◆ **WHAT YOU ARE ASKED TO DO**
Copy the data below exactly, omitting any picture it contains.
-*-*-
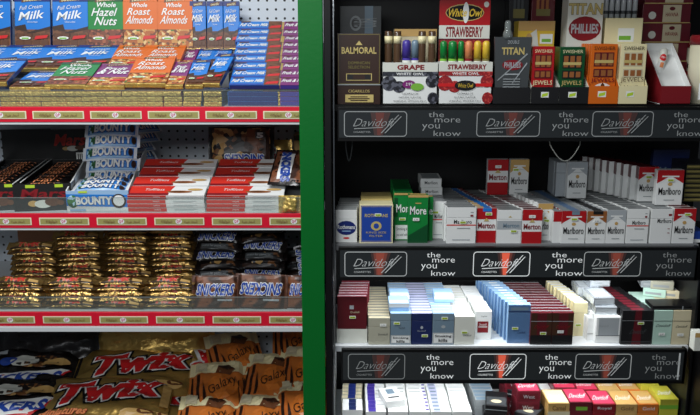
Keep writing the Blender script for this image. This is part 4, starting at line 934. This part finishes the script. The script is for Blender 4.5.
# flavoured cigar boxes with tubes
def cigar_box(px0, px1, ytop, word, fruit, wordm, desc, stripe):
    Y = .02; Zt = Zy(ytop, Y); h_ = Zt-S; zm = (Zt+S)/2; w_ = X(px1, Y, zm)-X(px0, Y, zm); d = .045; t = .002
    root = empty('cigar_display_box'); mb = MB()
    mb.box(-w_/2, w_/2, 0, t, 0, h_, 'white'); mb.box(-w_/2, w_/2, d-t, d, 0, h_, 'white'); mb.box(-w_/2, -w_/2+t, 0, d, 0, h_, 'white'); mb.box(w_/2-t, w_/2, 0, d, 0, h_, 'white'); mb.box(-w_/2, w_/2, 0, d, 0, t, 'white')
    it = [('r', 0, .78, 1, 1, 'offwhite'), ('t', word, *((.27, .83, .75, .94) if word == 'GRAPE' else (.17, .83, .88, .94)), wordm, {'b': .04}), ('e', .12, .5, .14, .18, fruit), ('e', .3, .42, .12, .14, fruit), ('e', .9, .55, .12, .15, fruit), ('e', .92, .15, .1, .14, fruit), ('r', 0, .68, 1, .78, fruit), ('t', 'WHITE OWL', .25, .70, .75, .76, 'white', {'b': .02})]
    if stripe: it += [('r', 0, .42, 1, .5, 'redtext'), ('e', .5, .45, .2, .12, 'black'), ('e', .5, .45, .18, .1, 'dark'), ('t', 'White Owl', .36, .4, .64, .5, 'yellow')]
    else: it += [('e', .48, .48, .12, .1, 'purple'), ('t', '2/99', .42, .45, .54, .52, 'white'), ('e', .63, .42, .12, .09, 'lgreen')]
    it += [('t', 'CIGARILLOS', .35, .24, .65, .28, 'dgrey'), ('t', 'NATURAL FLAVOUR', .3, .15, .7, .19, 'dgrey'), ('t', 'WARNING: SMOKING KILLS', .2, .06, .8, .1, 'dgrey')]
    decor(mb, fr(w_, h_), w_, h_, it)
    mb.build('carton', root)
    put(root, X((px0+px1)/2, Y, zm), Y, S, desc, 'cigar box'); return X((px0+px1)/2, Y, zm), w_, Zt, root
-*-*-
◆ **FINISHED TASK**
Keep writing the Blender script for this image. This is part 4, starting at line 934. This part finishes the script. The script is for Blender 4.5.
# flavoured cigar boxes with tubes
def cigar_box(px0, px1, ytop, word, fruit, wordm, desc, stripe):
    Y = .02; Zt = Zy(ytop, Y); h_ = Zt-S; zm = (Zt+S)/2; w_ = X(px1, Y, zm)-X(px0, Y, zm); d = .045; t = .002
    root = empty('cigar_display_box'); mb = MB()
    mb.box(-w_/2, w_/2, 0, t, 0, h_, 'white'); mb.box(-w_/2, w_/2, d-t, d, 0, h_, 'white'); mb.box(-w_/2, -w_/2+t, 0, d, 0, h_, 'white'); mb.box(w_/2-t, w_/2, 0, d, 0, h_, 'white'); mb.box(-w_/2, w_/2, 0, d, 0, t, 'white')
    it = [('r', 0, .78, 1, 1, 'offwhite'), ('t', word, *((.27, .83, .75, .94) if word == 'GRAPE' else (.17, .83, .88, .94)), wordm, {'b': .04}), ('e', .12, .5, .14, .18, fruit), ('e', .3, .42, .12, .14, fruit), ('e', .9, .55, .12, .15, fruit), ('e', .92, .15, .1, .14, fruit), ('r', 0, .68, 1, .78, fruit), ('t', 'WHITE OWL', .25, .70, .75, .76, 'white', {'b': .02})]
    if stripe: it += [('r', 0, .42, 1, .5, 'redtext'), ('e', .5, .45, .2, .12, 'black'), ('e', .5, .45, .18, .1, 'dark'), ('t', 'White Owl', .36, .4, .64, .5, 'yellow')]
    else: it += [('e', .48, .48, .12, .1, 'purple'), ('t', '2/99', .42, .45, .54, .52, 'white'), ('e', .63, .42, .12, .09, 'lgreen')]
    it += [('t', 'CIGARILLOS', .35, .24, .65, .28, 'dgrey'), ('t', 'NATURAL FLAVOUR', .3, .15, .7, .19, 'dgrey'), ('t', 'WARNING: SMOKING KILLS', .2, .06, .8, .1, 'dgrey')]
    decor(mb, fr(w_, h_), w_, h_, it)
    mb.build('carton', root)
    put(root, X((px0+px1)/2, Y, zm), Y, S, desc, 'cigar box'); return X((px0+px1)/2, Y, zm), w_, Zt, root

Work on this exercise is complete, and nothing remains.